Sonra Hüseyinin üstlüğünü almış bulunan Malik bin Beşir el-Beddinin ellerinin ve ayaklarının kesilmesini emretti. Adam da ölünceye kadar çırpınıp durdu. Diğerlerini ise öldürttü. Ziyad bin Malik ed-Dubai, imran bin Halid el-Kuşeyri, Bedileli Abdurrahman bin Ebi Huşkare ile Havlanlı Abdullah bin Kaysın da huzuruna getirilmelerini emretti. Onları görünce şöyle dedi: “Ey salihleri öldürenler, ey cennet gençlerinin efendisinin katilleri! Allah bugün sizin cezanızı vermiş bulunuyor. Susam otlarını aldığınız gün sizin için çok uğursuzmuş. ”
Bunlar Hüseyin ile birlikte bulunan susamları da talan etmişlerdi.
Daha sonra Muhtarın emriyle hepsi öldürüldü.
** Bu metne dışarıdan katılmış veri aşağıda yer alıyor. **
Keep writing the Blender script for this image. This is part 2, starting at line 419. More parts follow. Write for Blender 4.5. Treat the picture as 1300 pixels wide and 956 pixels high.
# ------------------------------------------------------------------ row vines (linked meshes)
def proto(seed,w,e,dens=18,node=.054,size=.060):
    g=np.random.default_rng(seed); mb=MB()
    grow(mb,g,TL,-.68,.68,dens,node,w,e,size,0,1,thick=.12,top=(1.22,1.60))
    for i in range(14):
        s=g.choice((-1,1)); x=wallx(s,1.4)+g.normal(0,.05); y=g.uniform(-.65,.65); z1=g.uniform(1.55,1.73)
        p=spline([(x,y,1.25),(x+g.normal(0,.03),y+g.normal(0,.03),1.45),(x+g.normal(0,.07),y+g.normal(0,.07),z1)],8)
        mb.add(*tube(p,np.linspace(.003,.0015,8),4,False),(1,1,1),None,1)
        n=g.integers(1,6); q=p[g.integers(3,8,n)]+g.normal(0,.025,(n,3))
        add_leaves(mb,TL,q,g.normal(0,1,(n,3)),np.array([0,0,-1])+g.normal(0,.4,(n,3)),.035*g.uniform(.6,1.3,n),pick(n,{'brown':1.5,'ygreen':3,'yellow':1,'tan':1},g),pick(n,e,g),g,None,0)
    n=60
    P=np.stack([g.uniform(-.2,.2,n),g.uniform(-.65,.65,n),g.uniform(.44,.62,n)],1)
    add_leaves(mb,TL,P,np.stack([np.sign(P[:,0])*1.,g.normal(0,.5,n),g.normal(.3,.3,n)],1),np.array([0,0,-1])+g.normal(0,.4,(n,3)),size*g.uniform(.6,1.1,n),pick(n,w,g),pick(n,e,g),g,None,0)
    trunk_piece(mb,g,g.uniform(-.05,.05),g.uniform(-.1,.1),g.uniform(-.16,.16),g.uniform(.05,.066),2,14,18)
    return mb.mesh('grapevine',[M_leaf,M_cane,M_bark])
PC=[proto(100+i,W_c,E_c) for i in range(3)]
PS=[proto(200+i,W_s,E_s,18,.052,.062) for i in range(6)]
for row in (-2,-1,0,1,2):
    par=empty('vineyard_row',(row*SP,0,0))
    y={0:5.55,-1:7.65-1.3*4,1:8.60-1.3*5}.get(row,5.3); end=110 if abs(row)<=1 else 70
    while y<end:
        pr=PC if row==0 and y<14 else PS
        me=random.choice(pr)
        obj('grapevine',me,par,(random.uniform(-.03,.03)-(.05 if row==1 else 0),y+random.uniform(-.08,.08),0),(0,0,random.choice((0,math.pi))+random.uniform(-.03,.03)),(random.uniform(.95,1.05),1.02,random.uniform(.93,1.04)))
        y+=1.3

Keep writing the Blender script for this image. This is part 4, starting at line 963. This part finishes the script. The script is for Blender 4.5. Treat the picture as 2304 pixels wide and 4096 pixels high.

Ayrıca Salhatın iki oğlu olan Abdullah ile Abdurrahman, Hemdanlı Aşanın amcasının oğlu olan Abdullah bin Vehb bin Amr da huzuruna getirildi, onların da öldürülmesini emretti ve bu emir üzerine onlar da öldürüldüler. Bundan başka huzuruna Cüheyneli Osman bin Halid bin Esid ed-Duhmanı, Kanisli Ebu Esma Bişr bin Şumayt getirildi. Bu ikisi Abdurrahman bin Akilin öldürülmesinde ve üzerindeki eşyaların alınmasında ortak hareket etmişlerdi. Her ikisinin de boyunları vuruldu ve ateşte yakıldılar.
Daha sonra Hüseyinin başını almış bulunan Haveli bin Yezid elAsbahinin peşine adam salmış, Haveli de tuvaletin kanalına gizlenmişti. Muhtarın gönderdiği adamlar Onu aramak için evine girdiklerinde, adıMalikin kızı Ayuf olan hanımı dışarı çıktı. Hanımı Hüseyinin başını eve getirdiğinden beri Ona düşmanlık ediyordu. Gelenlere: “Ne istiyorsunuz?” diye sorunca onlar: “Kocan nerede?” diye sordular. Kadın eliyle bulunduğu yeri işaret ederek: “Bilmiyorum?” diye cevap verdi. Bunun üzerine Havelinin bulunduğu yere girdiler ve Onu başına bir zembil geçirmiş olarak gördüler. Oradan çıkarttılar ve hemen ailesinin yanında öldürüp yaktılar.